:: GIVEN REQUEST ::
Copy the data below exactly, omitting any picture it contains.

:: DATA SEGMENT ::

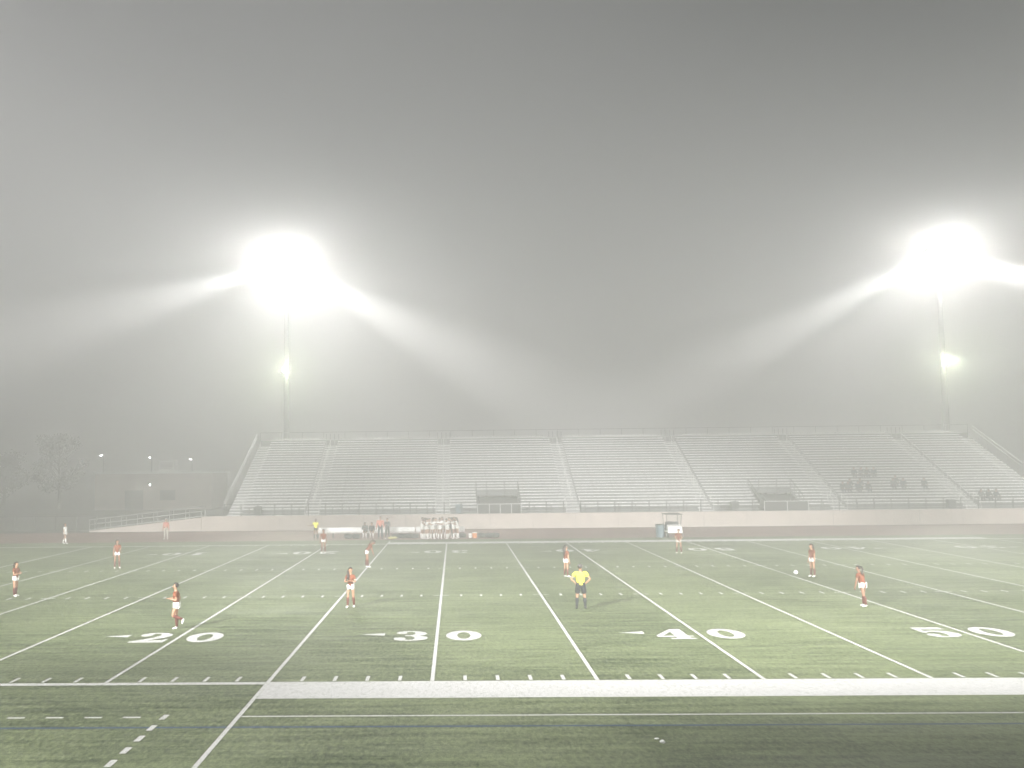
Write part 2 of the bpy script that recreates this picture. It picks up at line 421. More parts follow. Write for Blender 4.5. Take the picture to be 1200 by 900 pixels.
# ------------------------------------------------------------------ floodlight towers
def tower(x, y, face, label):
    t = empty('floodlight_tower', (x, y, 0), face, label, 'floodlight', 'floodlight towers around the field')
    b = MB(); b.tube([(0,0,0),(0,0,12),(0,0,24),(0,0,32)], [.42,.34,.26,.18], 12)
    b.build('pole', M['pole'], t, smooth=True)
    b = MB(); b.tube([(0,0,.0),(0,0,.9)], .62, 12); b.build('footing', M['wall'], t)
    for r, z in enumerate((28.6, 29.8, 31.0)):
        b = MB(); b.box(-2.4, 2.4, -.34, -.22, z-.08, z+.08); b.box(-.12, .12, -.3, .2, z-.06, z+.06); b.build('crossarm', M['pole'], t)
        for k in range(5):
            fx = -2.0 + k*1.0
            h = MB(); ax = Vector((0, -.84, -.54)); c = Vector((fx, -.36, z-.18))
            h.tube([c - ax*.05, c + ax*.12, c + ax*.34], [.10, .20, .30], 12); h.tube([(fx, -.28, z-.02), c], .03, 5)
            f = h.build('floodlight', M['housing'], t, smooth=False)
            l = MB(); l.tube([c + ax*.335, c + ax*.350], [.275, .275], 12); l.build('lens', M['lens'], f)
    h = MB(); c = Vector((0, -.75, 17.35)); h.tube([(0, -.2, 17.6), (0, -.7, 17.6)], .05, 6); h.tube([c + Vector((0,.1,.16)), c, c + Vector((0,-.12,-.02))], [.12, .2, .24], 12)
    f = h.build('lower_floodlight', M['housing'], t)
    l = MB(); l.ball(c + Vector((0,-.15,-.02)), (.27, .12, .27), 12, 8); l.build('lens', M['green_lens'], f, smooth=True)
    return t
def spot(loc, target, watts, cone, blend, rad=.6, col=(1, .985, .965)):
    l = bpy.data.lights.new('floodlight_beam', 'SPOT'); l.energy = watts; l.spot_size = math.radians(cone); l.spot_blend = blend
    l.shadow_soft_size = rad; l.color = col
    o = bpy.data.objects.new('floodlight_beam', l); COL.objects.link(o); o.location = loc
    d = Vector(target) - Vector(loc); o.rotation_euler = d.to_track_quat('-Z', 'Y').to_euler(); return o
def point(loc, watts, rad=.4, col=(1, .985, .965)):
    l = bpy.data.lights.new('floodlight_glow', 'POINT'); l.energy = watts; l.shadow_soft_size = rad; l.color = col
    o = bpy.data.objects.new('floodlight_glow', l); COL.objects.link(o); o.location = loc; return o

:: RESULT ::
Write part 2 of the bpy script that recreates this picture. It picks up at line 421. More parts follow. Write for Blender 4.5. Take the picture to be 1200 by 900 pixels.
# ------------------------------------------------------------------ floodlight towers
def tower(x, y, face, label):
    t = empty('floodlight_tower', (x, y, 0), face, label, 'floodlight', 'floodlight towers around the field')
    b = MB(); b.tube([(0,0,0),(0,0,12),(0,0,24),(0,0,32)], [.42,.34,.26,.18], 12)
    b.build('pole', M['pole'], t, smooth=True)
    b = MB(); b.tube([(0,0,.0),(0,0,.9)], .62, 12); b.build('footing', M['wall'], t)
    for r, z in enumerate((28.6, 29.8, 31.0)):
        b = MB(); b.box(-2.4, 2.4, -.34, -.22, z-.08, z+.08); b.box(-.12, .12, -.3, .2, z-.06, z+.06); b.build('crossarm', M['pole'], t)
        for k in range(5):
            fx = -2.0 + k*1.0
            h = MB(); ax = Vector((0, -.84, -.54)); c = Vector((fx, -.36, z-.18))
            h.tube([c - ax*.05, c + ax*.12, c + ax*.34], [.10, .20, .30], 12); h.tube([(fx, -.28, z-.02), c], .03, 5)
            f = h.build('floodlight', M['housing'], t, smooth=False)
            l = MB(); l.tube([c + ax*.335, c + ax*.350], [.275, .275], 12); l.build('lens', M['lens'], f)
    h = MB(); c = Vector((0, -.75, 17.35)); h.tube([(0, -.2, 17.6), (0, -.7, 17.6)], .05, 6); h.tube([c + Vector((0,.1,.16)), c, c + Vector((0,-.12,-.02))], [.12, .2, .24], 12)
    f = h.build('lower_floodlight', M['housing'], t)
    l = MB(); l.ball(c + Vector((0,-.15,-.02)), (.27, .12, .27), 12, 8); l.build('lens', M['green_lens'], f, smooth=True)
    return t
def spot(loc, target, watts, cone, blend, rad=.6, col=(1, .985, .965)):
    l = bpy.data.lights.new('floodlight_beam', 'SPOT'); l.energy = watts; l.spot_size = math.radians(cone); l.spot_blend = blend
    l.shadow_soft_size = rad; l.color = col
    o = bpy.data.objects.new('floodlight_beam', l); COL.objects.link(o); o.location = loc
    d = Vector(target) - Vector(loc); o.rotation_euler = d.to_track_quat('-Z', 'Y').to_euler(); return o
def point(loc, watts, rad=.4, col=(1, .985, .965)):
    l = bpy.data.lights.new('floodlight_glow', 'POINT'); l.energy = watts; l.shadow_soft_size = rad; l.color = col
    o = bpy.data.objects.new('floodlight_glow', l); COL.objects.link(o); o.location = loc; return o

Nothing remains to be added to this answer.